## Task requirements:
Return the lines that follow, exactly as they appear, from the first through the one containing "C = sc.collection"; no pictures are to be included.

## Data segment:

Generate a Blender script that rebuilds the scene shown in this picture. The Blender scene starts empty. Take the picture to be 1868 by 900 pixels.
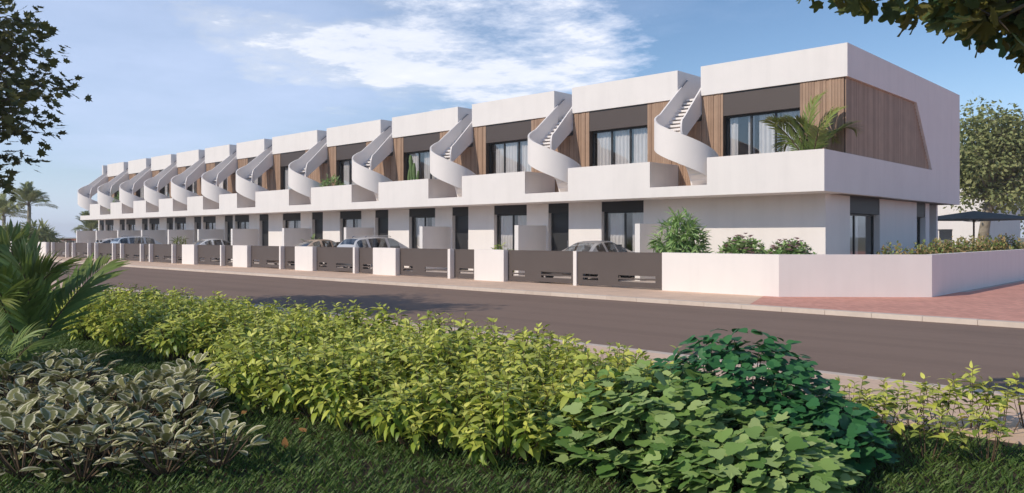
import bpy, bmesh, math, random
import numpy as np
from mathutils import Vector, Matrix
R = math.radians
random.seed(7); rng = np.random.default_rng(11)
sc = bpy.context.scene
C = sc.collection

# ------------------------------------------------------------------ camera
YAW = 43.37
cam_d = bpy.data.cameras.new('camera'); cam = bpy.data.objects.new('camera', cam_d); C.objects.link(cam)
cam.location = (0, 0, 1.65); cam.rotation_euler = (R(90), 0, R(YAW))
cam_d.sensor_width = 36; cam_d.lens = 27.774; cam_d.shift_y = -0.0104; cam_d.clip_end = 5000; cam_d.clip_start = .05
sc.camera = cam
# ------------------------------------------------------------------ sun and sky
SUN = Vector((.43, 1.43, -1.0)).normalized()          # direction the light travels
EL = math.asin(-SUN.z)
sun_d = bpy.data.lights.new('sun', 'SUN'); sun_d.energy = 2.45; sun_d.angle = R(.5); sun_d.color = (1, .905, .77)
sun = bpy.data.objects.new('sun', sun_d); C.objects.link(sun)
sun.rotation_euler = SUN.to_track_quat('-Z', 'Y').to_euler(); sun.location = (-10, -30, 30)
world = bpy.data.worlds.new('World'); sc.world = world; world.use_nodes = True
wt = world.node_tree; wt.nodes.clear()
def wn(t, **k):
    n = wt.nodes.new(t)
    for a, b in k.items(): setattr(n, a, b)
    return n
def wmath(op, a, b=None, clamp=False):
    n = wn('ShaderNodeMath', operation=op, use_clamp=clamp)
    for i, v in enumerate((a, b)):
        if v is None: continue
        if isinstance(v, (int, float)): n.inputs[i].default_value = v
        else: wt.links.new(v, n.inputs[i])
    return n.outputs[0]
sky = wn('ShaderNodeTexSky', sky_type='NISHITA', sun_disc=False, sun_elevation=EL, sun_rotation=math.atan2(-SUN.x, -SUN.y),
         altitude=0, air_density=1.0, dust_density=.1, ozone_density=4.2)
tc = wn('ShaderNodeTexCoord'); sx = wn('ShaderNodeSeparateXYZ'); wt.links.new(tc.outputs['Generated'], sx.inputs[0])
zz = wmath('ADD', wmath('MAXIMUM', sx.outputs[2], 0.0), .06)
px_, py_ = wmath('DIVIDE', sx.outputs[0], zz), wmath('DIVIDE', sx.outputs[1], zz)
cb = wn('ShaderNodeCombineXYZ'); wt.links.new(px_, cb.inputs[0]); wt.links.new(py_, cb.inputs[1])
def wnoise(scale, detail, rough, off):
    m = wn('ShaderNodeMapping'); m.inputs['Location'].default_value = off; m.inputs['Scale'].default_value = (1, 1, 1)
    wt.links.new(cb.outputs[0], m.inputs[0])
    n = wn('ShaderNodeTexNoise'); n.inputs['Scale'].default_value = scale; n.inputs['Detail'].default_value = detail
    n.inputs['Roughness'].default_value = rough; wt.links.new(m.outputs[0], n.inputs[0]); return n.outputs[0]
wwn = wn('ShaderNodeTexNoise'); wwn.inputs['Scale'].default_value = 1.1; wwn.inputs['Detail'].default_value = 4; wt.links.new(cb.outputs[0], wwn.inputs[0])
wwa = wn('ShaderNodeVectorMath', operation='MULTIPLY_ADD'); wwa.inputs[1].default_value = (1.5, 1.5, 0); wwa.inputs[2].default_value = (-.75, -.75, 0); wt.links.new(wwn.outputs['Color'], wwa.inputs[0])
wwb = wn('ShaderNodeVectorMath', operation='ADD'); wt.links.new(cb.outputs[0], wwb.inputs[0]); wt.links.new(wwa.outputs[0], wwb.inputs[1])
def wblob(cx, cy, ax, ay, ang):                      # soft elliptic bank of cloud lying on the cloud deck
    m = wn('ShaderNodeMapping', vector_type='TEXTURE'); m.inputs['Location'].default_value = (cx, cy, 0)
    m.inputs['Rotation'].default_value = (0, 0, ang); m.inputs['Scale'].default_value = (ax, ay, 1)
    wt.links.new(wwb.outputs[0], m.inputs[0])
    v = wn('ShaderNodeVectorMath', operation='LENGTH'); wt.links.new(m.outputs[0], v.inputs[0])
    r = wn('ShaderNodeMapRange', interpolation_type='SMOOTHSTEP'); r.inputs[1].default_value = 1.35; r.inputs[2].default_value = .25
    wt.links.new(v.outputs['Value'], r.inputs[0]); return r.outputs[0]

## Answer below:
Generate a Blender script that rebuilds the scene shown in this picture. The Blender scene starts empty. Take the picture to be 1868 by 900 pixels.
import bpy, bmesh, math, random
import numpy as np
from mathutils import Vector, Matrix
R = math.radians
random.seed(7); rng = np.random.default_rng(11)
sc = bpy.context.scene
C = sc.collection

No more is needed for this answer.